The Central Electricity Regulatory Commission has released, draft regulations which will decide the multi year power tariffs for the years between 2014-19.
While this is the draft, it will set the basis of the regulations that will impact all regulated power generating & transmission companies like NTPC, NHPC, Sutlej Jal Vidyut Nigam, Torrent Power etc, whose tariff rates are set to get more cheaper The main highlight of this draft is that power tariffs acc to this, are set to get cheaper.
This new draft is set to remove the tax arbitrage which existed when companies like NTPC charged a higher tax rate from its customers leading to a tax arbitrage for NTPC alont at 500 crore a year. Norms for 2009-14 allowed utilities to retain tax benefits applicable to power projects by recovering higher tax from beneficiaries than the actual income tax paid.
However, the new norms limit the recovery of tax to the actual tax paid by utilities. Tariffs are thus set to get cheaper with lower tax arbitrage. CERC has also changed the Operating and maintenance expenses marginally, which according to analysts was set to increase bringing in relief for power generation companies like NTPC.
However, with a marginal change in the operating and maintenance expenses, companies like NTPC will not see any major relief.
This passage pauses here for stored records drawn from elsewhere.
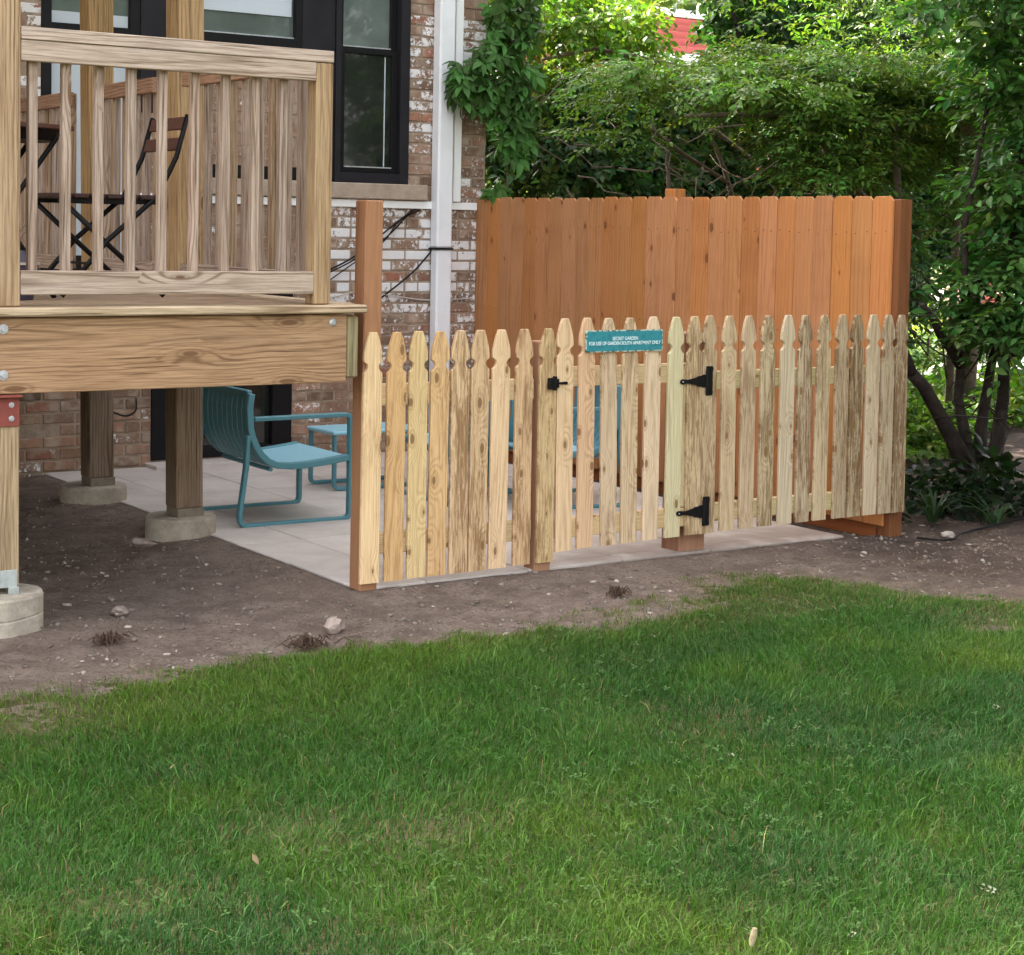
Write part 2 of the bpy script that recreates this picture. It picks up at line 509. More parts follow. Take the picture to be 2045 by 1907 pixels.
class MB:
    """collects verts and faces for one mesh"""

    def __init__(self):
        self.v = []
        self.f = []

    def add(self, vs, fs):
        n = len(self.v)
        self.v.extend(tuple(p) for p in vs)
        self.f.extend(tuple(i + n for i in f) for f in fs)
        return self

    def box(self, x0, x1, y0, y1, z0, z1):
        return self.add([(x0, y0, z0), (x1, y0, z0), (x1, y1, z0), (x0, y1, z0), (x0, y0, z1), (x1, y0, z1), (x1, y1, z1), (x0, y1, z1)],
                        [(0, 3, 2, 1), (4, 5, 6, 7), (0, 1, 5, 4), (1, 2, 6, 5), (2, 3, 7, 6), (3, 0, 4, 7)])

    def cyl(self, p, r, h, n=20, r2=None, axis='Z'):
        r2 = r if r2 is None else r2
        vs = []
        for k in range(n):
            c, s = math.cos(2 * math.pi * k / n), math.sin(2 * math.pi * k / n)
            for rr, hh in ((r, 0), (r2, h)):
                q = (rr * c, rr * s, hh)
                if axis == 'Y':
                    q = (q[0], q[2], q[1])
                elif axis == 'X':
                    q = (q[2], q[0], q[1])
                vs.append((p[0] + q[0], p[1] + q[1], p[2] + q[2]))
        fs = [(2 * k, 2 * ((k + 1) % n), 2 * ((k + 1) % n) + 1, 2 * k + 1) for k in range(n)]
        fs.append(tuple(2 * k for k in range(n))[::-1])
        fs.append(tuple(2 * k + 1 for k in range(n)))
        if axis == 'Y':
            fs = [f[::-1] for f in fs]
        return self.add(vs, fs)

    def tube(self, pts, rad, n=6, cap=True):
        pts = [Vector(p) for p in pts]
        m = len(pts)
        rads = rad if isinstance(rad, (list, tuple)) else [rad] * m
        up = Vector((0, 0, 1))
        vs = []
        ref = None
        for i in range(m):
            d = (pts[min(i + 1, m - 1)] - pts[max(i - 1, 0)]).normalized()
            if ref is None:
                ref = up if abs(d.z) < 0.9 else Vector((1, 0, 0))
            s = d.cross(ref)
            s.normalize()
            u = s.cross(d)
            ref = u
            for k in range(n):
                a = 2 * math.pi * k / n
                vs.append(pts[i] + (s * math.cos(a) + u * math.sin(a)) * rads[i])
        fs = []
        for i in range(m - 1):
            for k in range(n):
                k2 = (k + 1) % n
                fs.append((i * n + k, i * n + k2, (i + 1) * n + k2, (i + 1) * n + k))
        if cap:
            fs.append(tuple(range(n))[::-1])
            fs.append(tuple((m - 1) * n + k for k in range(n)))
        return self.add(vs, fs)

    def strip(self, path, t, y0, y1, closed=False):
        """flat bar: path in the x-z plane, thickness t in that plane, from y0 to y1"""
        m = len(path)
        P = [Vector((p[0], p[1])) for p in path]
        vs = []
        for i in range(m):
            if closed:
                d = (P[(i + 1) % m] - P[i - 1]).normalized()
            else:
                d = (P[min(i + 1, m - 1)] - P[max(i - 1, 0)]).normalized()
            nrm = Vector((-d.y, d.x)) * (t / 2)
            a, b = P[i] + nrm, P[i] - nrm
            vs += [(a.x, y0, a.y), (a.x, y1, a.y), (b.x, y1, b.y), (b.x, y0, b.y)]
        fs = []
        for i in range(m if closed else m - 1):
            j = (i + 1) % m
            for k in range(4):
                k2 = (k + 1) % 4
                fs.append((i * 4 + k, i * 4 + k2, j * 4 + k2, j * 4 + k))
        if not closed:
            fs.append((3, 2, 1, 0))
            fs.append(((m - 1) * 4, (m - 1) * 4 + 1, (m - 1) * 4 + 2, (m - 1) * 4 + 3))
        return self.add(vs, fs)

    def mesh(self, name, smooth=False, bevel=0.0):
        me = bpy.data.meshes.new(name)
        me.from_pydata(self.v, [], self.f)
        if bevel:
            bm = bmesh.new()
            bm.from_mesh(me)
            bmesh.ops.recalc_face_normals(bm, faces=bm.faces)
            eds = [e for e in bm.edges if len(e.link_faces) == 2 and e.calc_face_angle(0) > 0.5]
            bmesh.ops.bevel(bm, geom=eds, offset=bevel, segments=1, affect='EDGES', profile=0.5)
            bm.to_mesh(me)
            bm.free()
        else:
            bm = bmesh.new()
            bm.from_mesh(me)
            bmesh.ops.recalc_face_normals(bm, faces=bm.faces)
            bm.to_mesh(me)
            bm.free()
        if smooth:
            for p in me.polygons:
                p.use_smooth = True
        return me


BOXES = {}


def boxmesh(dx, dy, dz, bevel, mat):
    k = (round(dx, 4), round(dy, 4), round(dz, 4), bevel, mat.name)
    if k not in BOXES:
        me = MB().box(-dx / 2, dx / 2, -dy / 2, dy / 2, -dz / 2, dz / 2).mesh('board', bevel=bevel)
        me.materials.append(mat)
        BOXES[k] = me
    return BOXES[k]


def piece(name, x0, x1, y0, y1, z0, z1, mat, parent, color=(1, 1, 1), bevel=0.003, rot=None, label=None):
    me = boxmesh(x1 - x0, y1 - y0, z1 - z0, bevel, mat)
    pl = parent.location if parent is not None else Vector((0, 0, 0))
    return obj(name, me, None, parent, ((x0 + x1) / 2 - pl.x, (y0 + y1) / 2 - pl.y, (z0 + z1) / 2 - pl.z), rot, color, label=label)


def structure(name, me, mat):
    o = obj(name, me, mat)
    o['kind'] = 'structure'
    return o


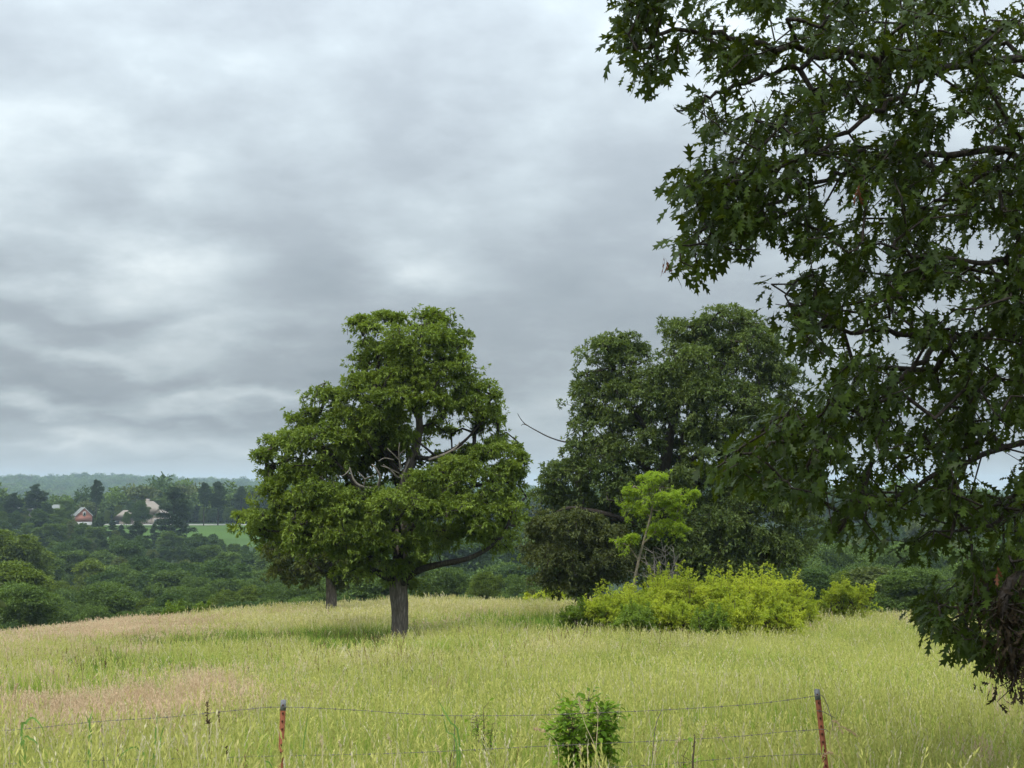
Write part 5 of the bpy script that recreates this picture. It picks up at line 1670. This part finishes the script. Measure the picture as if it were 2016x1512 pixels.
    P, par, lim = attach(P, par, lim, U, .7, .14, sag=.02)
    rad = pipe_radii(par, len(P), .0030, .45)
    ids = np.arange(len(P)); free = ids >= nfix
    rad[free] = np.minimum(rad[free], .022)
    for li, b in enumerate(accs):
        edge_tubes(b, P, par, rad, ids[free & (lim == li)], 4)
        b.obj('branch', M['red_oak_bark'], root)
    rest = Acc()
    edge_tubes(rest, P, par, rad, ids[free & (lim == -1)], 4)
    if rest.n:
        rest.obj('twigs', M['red_oak_bark'], root, kind='stuff')

    # leaves in frame: true lobed outlines
    k = 7
    nL = n_in * k
    tipd = unit(C - np.array([bx, by, EYE + 1.5]) * np.array([1, 1, 1]))
    org = np.repeat(C, k, 0) + rng.normal(0, .05, (nL, 3))
    td = np.repeat(tipd, k, 0)
    Y = unit(td * .40 + rng.normal(0, .50, (nL, 3)) + np.array([0, 0, -.48]))
    up = unit(rng.normal(0, .55, (nL, 3)) + np.array([0, 0, 1.0]) + td * .25)
    X = unit(np.cross(Y, up)); Z = np.cross(X, Y)
    S = rng.uniform(.065, .130, nL) * rng.choice([1, 1, 1.12], nL)
    tv = rng.integers(0, 4, nL)
    cen = org + Y * (S * .5)[:, None]
    qx, qy = project(cen)
    area = S ** 2 * np.abs((Z * unit(cen - np.array([0, 0, EYE]))).sum(1)) / np.linalg.norm(cen, axis=1) ** 2
    dist = cen[:, 1]
    vis = (qx > 5) & (qx < 2011) & (qy > 5) & (qy < 1507)
    cell = (qx // 14).astype(int) * 1000 + (qy // 14).astype(int)
    o_ = np.argsort(dist); seen = set(); front = np.zeros(nL, bool)
    for i in o_:
        if vis[i] and cell[i] not in seen:
            seen.add(cell[i]); front[i] = True
    cand = np.where(front)[0]
    pick = cand[np.argsort(-area[cand])[:300]]
    sel = np.ones(nL, bool); sel[pick] = False
    fol = Acc()
    for v in range(4):
        Vt, Ft = OAK_T[v]
        s = sel & (tv == v); mm = int(s.sum())
        W = org[s][:, None] + S[s][:, None, None] * (Vt[None, :, 0:1] * X[s][:, None] + Vt[None, :, 1:2] * Y[s][:, None] + Vt[None, :, 2:3] * Z[s][:, None])
        fol.add(W.reshape(-1, 3), (Ft[None] + (np.arange(mm) * len(Vt))[:, None, None]).reshape(-1, 4))
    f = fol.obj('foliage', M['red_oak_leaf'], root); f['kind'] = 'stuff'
    meshes = []
    for v in range(4):
        a = Acc(); a.add(*OAK_T[v])
        meshes.append(a.mesh('leaf', M['red_oak_leaf']))
    for i in pick:
        o = bpy.data.objects.new('leaf', meshes[tv[i]])
        COL.objects.link(o); o.parent = root
        m4 = Matrix([[X[i][r] * S[i], Y[i][r] * S[i], Z[i][r] * S[i], org[i][r] - base[r]] for r in range(3)] + [[0, 0, 0, 1]])
        o.matrix_local = m4
    # crown beyond the frame
    far_c = Acc()
    un = unit(U - np.array([5.6, 10.6, EYE + 3.6]))
    tufts(far_c, U + rng.normal(0, .08, U.shape), un, 9, .17, .10, .25)
    tufts(far_c, U + rng.normal(0, .16, U.shape), un, 7, .17, .10, .25)
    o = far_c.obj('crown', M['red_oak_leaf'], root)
    # withered hanging branch low on the right
    w = Acc()
    path = smooth_path(A((2035, 1125, 9.9), (1985, 1150, 9.7), (1975, 1200, 9.6), (1985, 1260, 9.6), (2000, 1330, 9.6)), 16)
    tube(w, path, np.linspace(.042, .008, 16), 7, lump=.15)
    sp = []
    for i in range(150):
        q = path[int(rng.integers(4, 16))]
        e_ = q + rng.normal(0, 1, 3) * [.085, .09, .085] + [0.03, 0, -.03]
        if i % 4 == 0:
            tube(w, [q, (q + e_) / 2 + rng.normal(0, .02, 3), e_], [.006, .004, .002], 4)
        sp.append(e_)
    w.obj('dead_branch', M['red_oak_bark'], root, label='dead branch stub hanging with withered leaves')
    sp = np.array(sp); wl = Acc()
    n3 = len(sp) * 3
    org = np.repeat(sp, 3, 0) + rng.normal(0, .035, (n3, 3))
    Y = unit(rng.normal(0, .45, (n3, 3)) + [0, 0, -.9]); X = unit(np.cross(Y, rng.normal(0, 1, (n3, 3)))); Z = np.cross(X, Y)
    for i in range(n3):
        Vt, Ft = OAK_T[i % 4]
        Vt = Vt * [.62, 1, 1.8]
        s_ = rng.uniform(.05, .11)
        wl.add(org[i] + s_ * (Vt[:, :1] * X[i] + Vt[:, 1:2] * Y[i] + Vt[:, 2:] * Z[i]), Ft)
    o = wl.obj('withered_foliage', M['withered_leaf'], root); o['kind'] = 'stuff'; o['label'] = 'shrivelled brown leaves'
    # the small russet bunch at the crown's left tip, and another inside
    for (px_, py_, d_, cnt) in ((1312, 512, 8.9, 4), (1690, 378, 9.2, 3), (1972, 1118, 9.5, 2)):
        c = at(px_, py_, d_)
        for i in range(cnt):
            Vt, Ft = OAK_T[i % 4]
            a = Acc()
            Y_ = unit(rng.normal(0, .25, 3) + [0, 0, -1]); X_ = unit(np.cross(Y_, rng.normal(0, 1, 3))); Z_ = np.cross(X_, Y_)
            s_ = rng.uniform(.07, .10)
            a.add(c + rng.normal(0, .02, 3) + s_ * (Vt[:, :1] * .7 * X_ + Vt[:, 1:2] * Y_ + Vt[:, 2:] * 1.5 * Z_), Ft)
            a.obj('leaf', M['russet_leaf'], root, label='dead russet leaf')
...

However, low increase in O&M expenses will increase the efficiency of power companies leading to lower tariff rates. This time according to CERC, The incentive structure for generation projects has been changed from earlier plant based (for PAF > normative PAF of 85%) to generation linked. while NTPC is still examining this, and prima facie find it positive, it could mean better and lower tariffs going forward.